Este solamente es un caso de cientos de naves que salieron de las Islas Canarias hacia América, especialmente a Venezuela. Se calcula que, sólo en los años 40, de aquellas Islas salieron 128.000 canarios hacinados en barcos de vela.
"El Telémaco", otra barcaza canaria cumpliendo la misma ruta
La historia es cíclica, siempre vuelve a repetirse y lo hace en distintas direcciones. La situación ahora es diferente y los migrantes son otros. De hecho, me apena mucho el éxodo venezolano de la última década, ciudadanos saliendo, huyendo de un país inmensamente rico y del que se esperaba sea la Suiza de América, por culpa de un dictador oligofrénico. Y no sólo venezolanos, también mis compatriotas y muchos latinoamericanos más que se embarcan en trampas mortales con tal de acceder al gran país del norte. Otro ejemplo lo tenemos en Cuba, donde la mayoría de ciudadanos está dispuesta a arriesgar su vida y cruzar en balsa rumbo a La Florida.
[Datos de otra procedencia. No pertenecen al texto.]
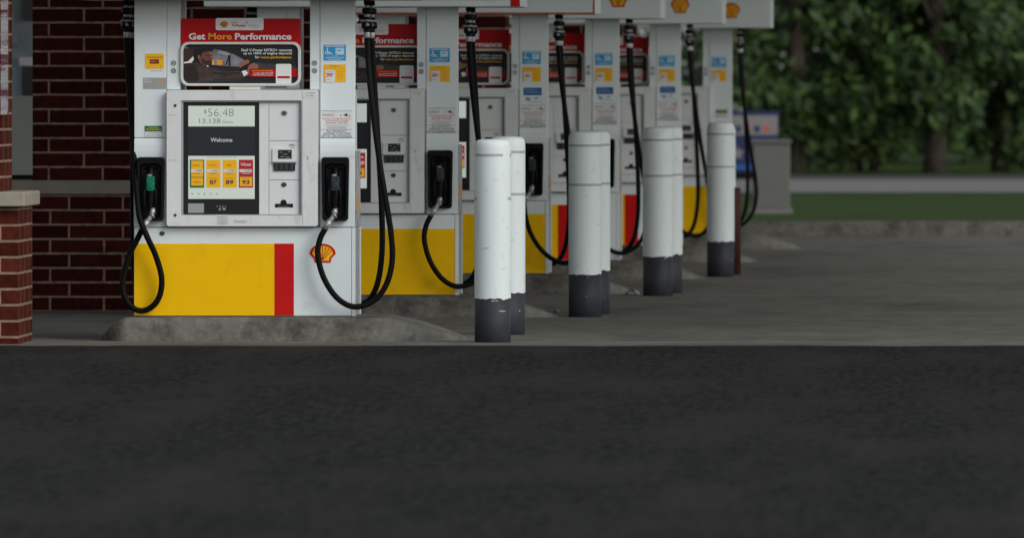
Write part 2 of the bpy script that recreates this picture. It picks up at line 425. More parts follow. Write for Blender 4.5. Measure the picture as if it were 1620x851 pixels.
def door_mb():
    mb = MB()
    o = rrect(X(264.5), X(503.5), Z(358.5), Z(143.5), 4 / 306); i = rrect(X(287), X(478), Z(341.5), Z(160), 2 / 306)
    mb.ring(o, i, -.045, .0, doorw)
    RR(mb, 265.5, 144.5, 505.8, 360.3, 4, -.0, .018, greytrim)  # backing plate; grey lip stands for dark bevel at right, door's shadow below
    PX(mb, 480, 145, 502, 155.5, -.0465, -.0450, panelw)
    PX(mb, 479.2, 145, 479.8, 357, -.0458, -.045, greytrim)
    T(mb, 'CAUTION', 483, 499, 147, 149, -.0475, inkgrey); T(mb, 'LIFT HERE', 485, 497, 151, 153, -.0475, inkgrey)
    for y in (168, 341): mb.disc(X(278), Z(y), .008, -.047, -.045, ink)
    T(mb, 'Open here', 268, 280, 182, 184, -.0465, inkred); PX(mb, 267, 254, 281, 254.5, -.0462, -.045, inkred)
    T(mb, 'Ovation', 371, 391, 348, 353, -.0465, sgrey)
    for k in range(4): PX(mb, 344, 343.5 + 3.4 * k, 361, 344.6 + 3.4 * k, -.0462, -.045, sgrey)
    for k in range(3): mb.disc(X(487 + (k % 2)), Z(249 + 2 * k), .004, -.0465, -.045, sgrey, 7)
    return mb
def bevelring_mb():
    mb = MB(); mb.ring(rrect(X(287), X(478), Z(341.5), Z(160), 2 / 306), rrect(X(290.5), X(475), Z(340), Z(162.5), .002), -.034, -.001, greytrim)
    return mb
def bezel_mb():
    mb = MB(); PX(mb, 290.8, 162.8, 410, 339.8, -.022, -.001, bezel)
    PX(mb, 298, 202, 403.5, 246.5, -.0235, -.022, lcdoff)
    PX(mb, 298, 322.5, 323, 337.5, -.0235, -.022, sgrey)
    T(mb, 'Welcome', 333.5, 368, 219, 225.5, -.0245, lwht, .012)
    for k in range(4): mb.disc(X(344 + 4.4 * k), Z(327), .0032, -.0235, -.022, sgrey, 8)
    mb.prism([(X(346), Z(331)), (X(350), Z(328.5)), (X(350), Z(334.5)), (X(346), Z(333))], -.0235, -.022, plite)
    mb.prism([(X(352), Z(329)), (X(357), Z(330)), (X(358), Z(332)), (X(354), Z(334))], -.0235, -.022, sgrey)
    return mb
def disp1_mb():
    mb = MB(); PX(mb, 298.3, 168.5, 403.3, 201, -.0235, -.022, lcd)
    T(mb, '$', 323.3, 327, 175, 180.5, -.0245, lcdink); T(mb, '56.48', 329.5, 370, 173, 185, -.0245, lcdink, -.022)
    T(mb, '13.138', 315.5, 349, 188.5, 196, -.0245, lcdink2); T(mb, 'Gallons', 351.5, 369.5, 191.8, 195.8, -.0245, lcdink2)
    return mb
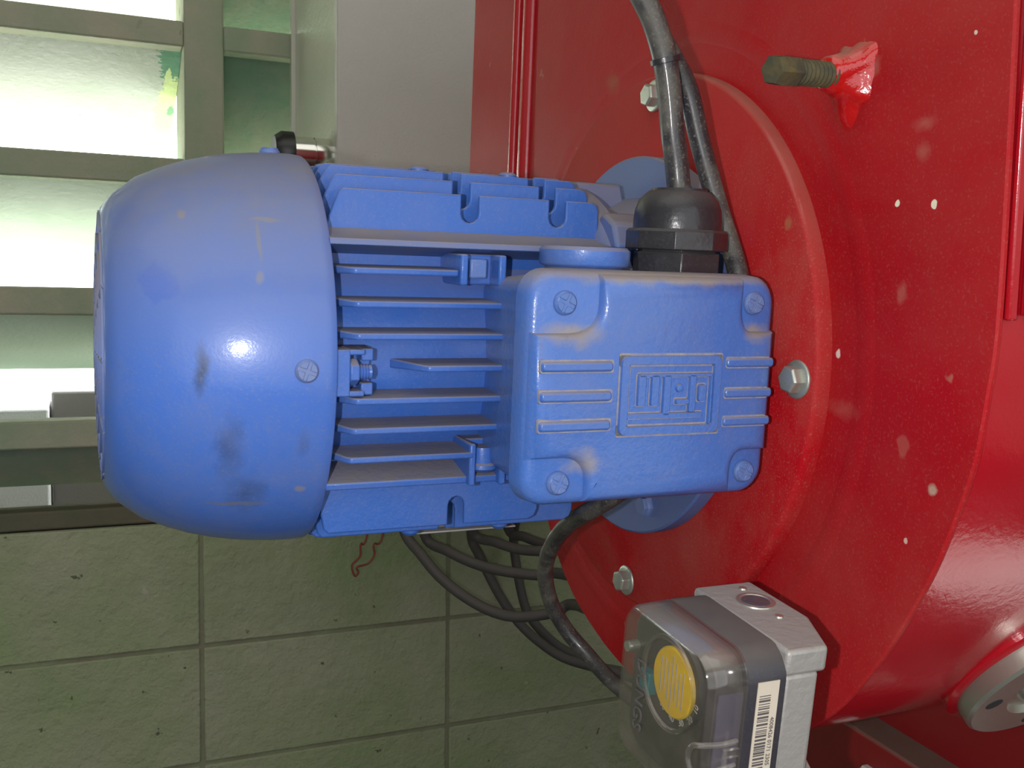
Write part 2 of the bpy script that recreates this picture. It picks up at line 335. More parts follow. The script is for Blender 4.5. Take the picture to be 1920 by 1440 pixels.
# things outside the louvers
tag(G().box(-.047, .45, YW+.36, YW+.5, FZ, -.128).out('masonry_pier', 'render', bevel=.004, base=(.2, YW+.4, FZ)), 'grey rendered block outside, seen low through the louver left of the fan cover', 'block')
tag(G().box(-1.6, -.05, YW+.30, YW+.5, FZ, -.152).out('outside_kerb', 'kerb', bevel=.004, base=(-.8, YW+.4, FZ)), 'pale kerb outside, thin strip at the foot of the lowest bright louver opening', 'kerb')

# ------------------------------------------------------------------ electrical cabinet on the wall
cab = empty('electrical_cabinet', (.505, YW, -.12)); tag(cab, 'light grey steel electrical cabinet hung on the block wall behind the motor', 'cabinet')
CX0, CX1, CY0, CZ0, CZ1 = .305, .705, .80, -.12, .90
G().box(CX0+.004, CX1-.004, CY0+.018, YW-.006, CZ0, CZ1).out('cabinet_body', 'cabside', cab, bevel=.003)
G().box(CX0-.002, CX0+.010, YW-.012, YW+.0, CZ0, CZ1).out('mounting_rail', 'cabside', cab, bevel=.001)
G().box(CX0, CX1, CY0, CY0+.016, CZ0, CZ1).out('cabinet_door', 'cabinet', cab, bevel=.003)
sw = G().lathe([(CX0+.005, .024), (CX0-.017, .024), (CX0-.0175, .0225), (CX0-.019, .0225), (CX0-.0195, .024), (CX0-.044, .0235)], 'x', (.86, .222), 40).out('rotary_switch', 'chrome', cab)
G().lathe([(CX0-.044, .0235), (CX0-.045, .0275), (CX0-.060, .0275), (CX0-.069, .021), (CX0-.069, 0)], 'x', (.86, .224), 32).out('switch_knob', 'knob', sw)

# ------------------------------------------------------------------ burner fan casing (red)
cas = empty('burner_fan_casing', (.45, 0, -1.17), TB); tag(cas, 'red steel burner fan casing that the blue motor is bolted to', 'burner')
XP = .2936
near = [(-.2090, .46), (-.2150, .25), (-.2212, .1417), (-.2248, .0883), (-.2279, .030), (-.2266, .0053), (-.2245, -.017), (-.2199, -.035), (-.2130, -.057), (-.2046, -.0767), (-.1886, -.1069),
        (-.1644, -.1408), (-.1350, -.1650), (-.1000, -.1830), (-.0600, -.1940), (-.0200, -.1965), (.0174, -.1921), (.0450, -.1860), (.0763, -.1746), (.0978, -.1610), (.1170, -.1430), (.1360, -.1180),
        (.1530, -.0850), (.1650, -.0480), (.1720, .0), (.1745, .0600), (.1736, .1025), (.1763, .1618), (.1781, .2196), (.184, .46)]
def dense(pts, n=4):
    P = [Vector(p) for p in pts]; o = []
    for i in range(len(P)-1):
        p0, p1, p2, p3 = P[max(i-1, 0)], P[i], P[i+1], P[min(i+2, len(P)-1)]
        for k in range(n):
            t = k/n; o.append(tuple(.5*((2*p1)+(-p0+p2)*t+(2*p0-5*p1+4*p2-p3)*t*t+(-p0+3*p1-3*p2+p3)*t**3)))
    o.append(tuple(P[-1])); return o
outl = dense(near)
G().prism(outl, 'x', XP, XP+.003).out('side_plate', 'red', cas, bevel=.0008, seg=1)
G().prism([(y*.995, z*.995 if z < .3 else z) for y, z in outl], 'x', XP+.0028, .475).out('scroll_band', 'redgloss', cas, sharp=25)
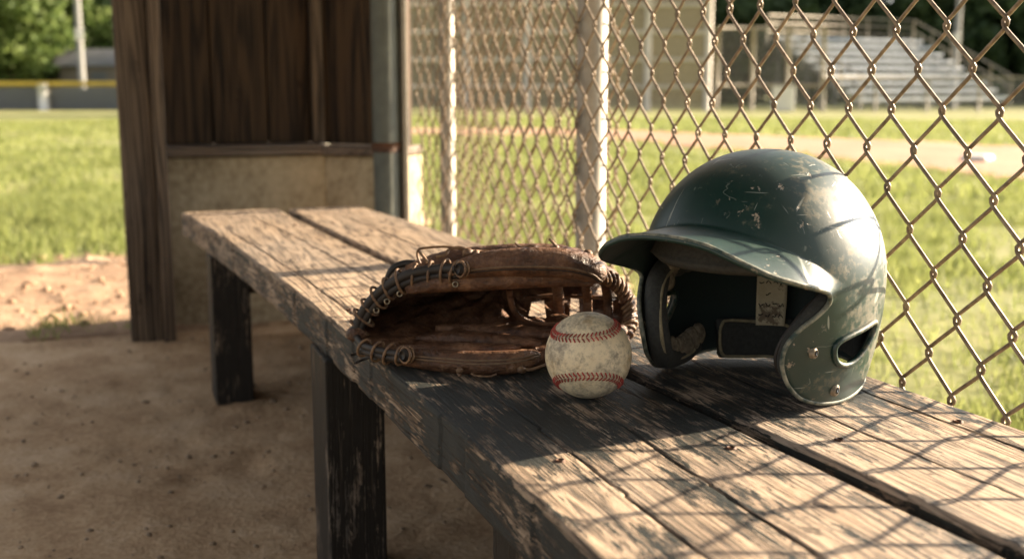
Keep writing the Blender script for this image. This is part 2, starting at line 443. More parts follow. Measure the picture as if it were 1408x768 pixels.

Nadie puede elegir el lugar y el tiempo para nacer, pero si alguien se gasta todo su dinero en un viaje que le puede costar la vida, es porque realmente en su país de origen la está pasando muy mal. Es triste que muchos de los otrora países migrantes, ahora criminalicen y persigan a gente que sólo busca un medio de subsistencia.